Il continuo rapportarsi con altri individui li ha stremati, hanno perso ogni forma di fiducia scegliendo di schermarsi dietro un confine che garantisca loro protezione, al sicuro nel loro micromondo ovattato.
I miei personaggi preferiscono i tenui grigi ai colori abbaglianti e vivaci dell’odierno nulla.
Grigio è staticità.
Grigio è tranquillità.
Grigio è la pacatezza di un limbo materno che riscalda e ripara nella sua nebulosa placenta.
Singolari autoritratti giocati sull’ambiguità di una cattiveria feroce travestita da tristezza velata ma inesorabile.
Oppure maschere che coprono volti in modi assolutamente sfacciati, rivelando un erotismo insolente al limite di un esasperato feticismo.
Ma non tutto quel che appare al primo sguardo, è verità.
La maschera è solo un pretesto. Può esserci oppure no.

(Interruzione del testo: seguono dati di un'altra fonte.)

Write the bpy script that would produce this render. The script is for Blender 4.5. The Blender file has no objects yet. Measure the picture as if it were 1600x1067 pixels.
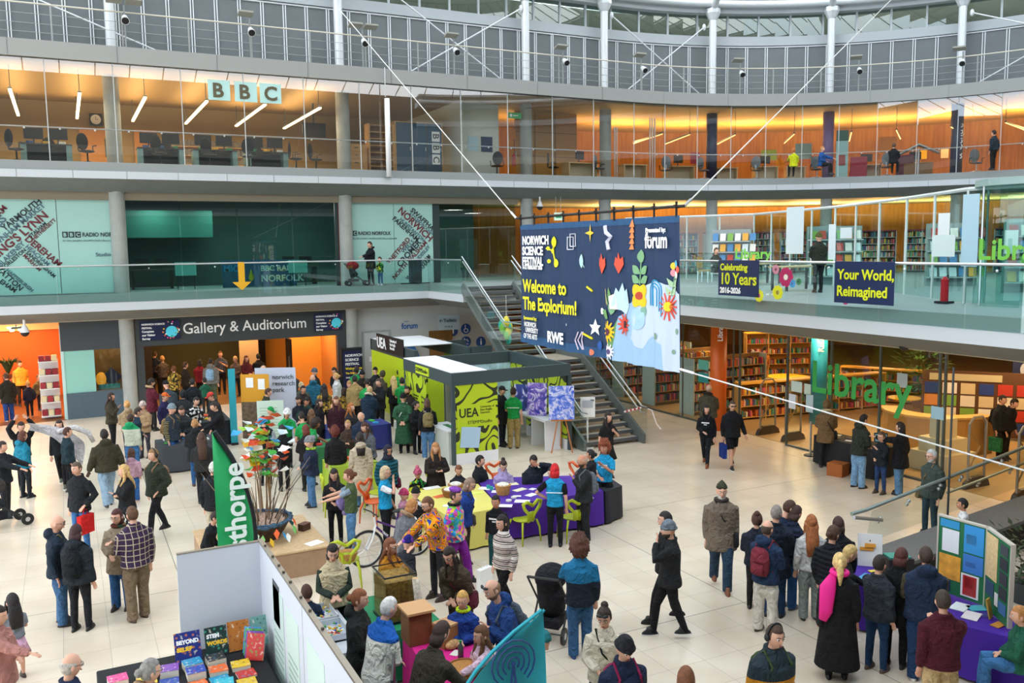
import bpy, math, random
from math import sin, cos, pi, radians, atan2, sqrt
from mathutils import Vector, Matrix, noise
random.seed(7)
SC = bpy.context.scene
COL = SC.collection
# ---------------------------------------------------------------- camera
CAMZ = 5.8                       # eye height: standing on the first-floor gallery
F_PX, PITCH, ROLL, YAW = 1369.06, radians(6.145), radians(-.7588), radians(26.919)
def ray(px, py):
 """direction of a view ray in the building frame (X along the long facade, Y across the hall)"""
 a, b = px - 800, py - 533.5
 cr, sr = cos(ROLL), sin(ROLL)
 u, v = cr * a + sr * b, -sr * a + cr * b
 x, y = u / F_PX, -v / F_PX
 d = (x, cos(PITCH) + y * sin(PITCH), -sin(PITCH) + y * cos(PITCH))
 return Vector((d[0] * cos(YAW) + d[1] * sin(YAW), -d[0] * sin(YAW) + d[1] * cos(YAW), d[2]))
EYE = Vector((0, 0, CAMZ))
cd = bpy.data.cameras.new('camera'); cam = bpy.data.objects.new('camera', cd); COL.objects.link(cam)
fwd = ray(800, 533.5).normalized(); rt = (ray(900, 533.5) - ray(700, 533.5)).normalized(); up = rt.cross(fwd)
m = Matrix((rt, up, -fwd)).transposed().to_4x4(); m.translation = EYE
cam.matrix_world = m
cd.sensor_width = 36; cd.lens = 36 * F_PX / 1600; cd.clip_end = 300; cd.clip_start = .05
SC.camera = cam
# ---------------------------------------------------------------- world, sun, exposure
W = bpy.data.worlds.new('sky'); SC.world = W; W.use_nodes = True
nt = W.node_tree; bgn = nt.nodes['Background']
tc = nt.nodes.new('ShaderNodeTexCoord'); sp = nt.nodes.new('ShaderNodeSeparateXYZ'); nt.links.new(tc.outputs['Generated'], sp.inputs[0])
nz = nt.nodes.new('ShaderNodeTexNoise'); nz.inputs['Scale'].default_value = 1.6; nz.inputs['Detail'].default_value = 5
nt.links.new(tc.outputs['Generated'], nz.inputs['Vector'])
rp = nt.nodes.new('ShaderNodeValToRGB'); rp.color_ramp.elements[0].position = .35; rp.color_ramp.elements[0].color = (.70, .84, 1, 1)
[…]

E’ un feticcio fittizio, presente anche quando non appare o si mostra sotto forma di altre geometrie arcane, decorazioni tribali o sigilli.  E’ la ricerca spasmodica di un’identità altra, forse impossibile da trovare.
I miei personaggi, sono improbabili ragazze con maschere antigas, uomini d’affari in completo elegante o caricature disturbate di fiabe vintage, ma sono prima di tutto archetipi, icone, rappresentazioni simboliche di uno status mutante al quale in fondo apparteniamo un po tutti o forse desidereremmo appartenere ma che il nostro posto nella società ci impone di rinnegare, emarginare e circoscrivere come entità estranee da cui prendere le distanze.
Personalmente la diversità mi attrae, quell’ambivalenza/duplicità della natura umana che può allontanarmi anche solo per un attimo dal disagio sociale, dal conformismo a tutti i costi, dalla perfezione, dall’essere così irrimediabilmente inseriti in un perverso meccanismo di (ri)produzione.
Una subdola, nauseante ragnatela che imprigiona giorno dopo giorno.
Con le mie immagini digitali cerco di fotografare ed impressionare la parte notturna dell’essere umano. La maschera copre ogni possibile emozione, ogni tratto somatico tramutando le spoglie figure in materia senza nome e senza passato, pronte ad accogliere una nuova forma.
Come sparuti osservatori i miei personaggi si muovono incerti in un universo sconosciuto dominato dal caos.”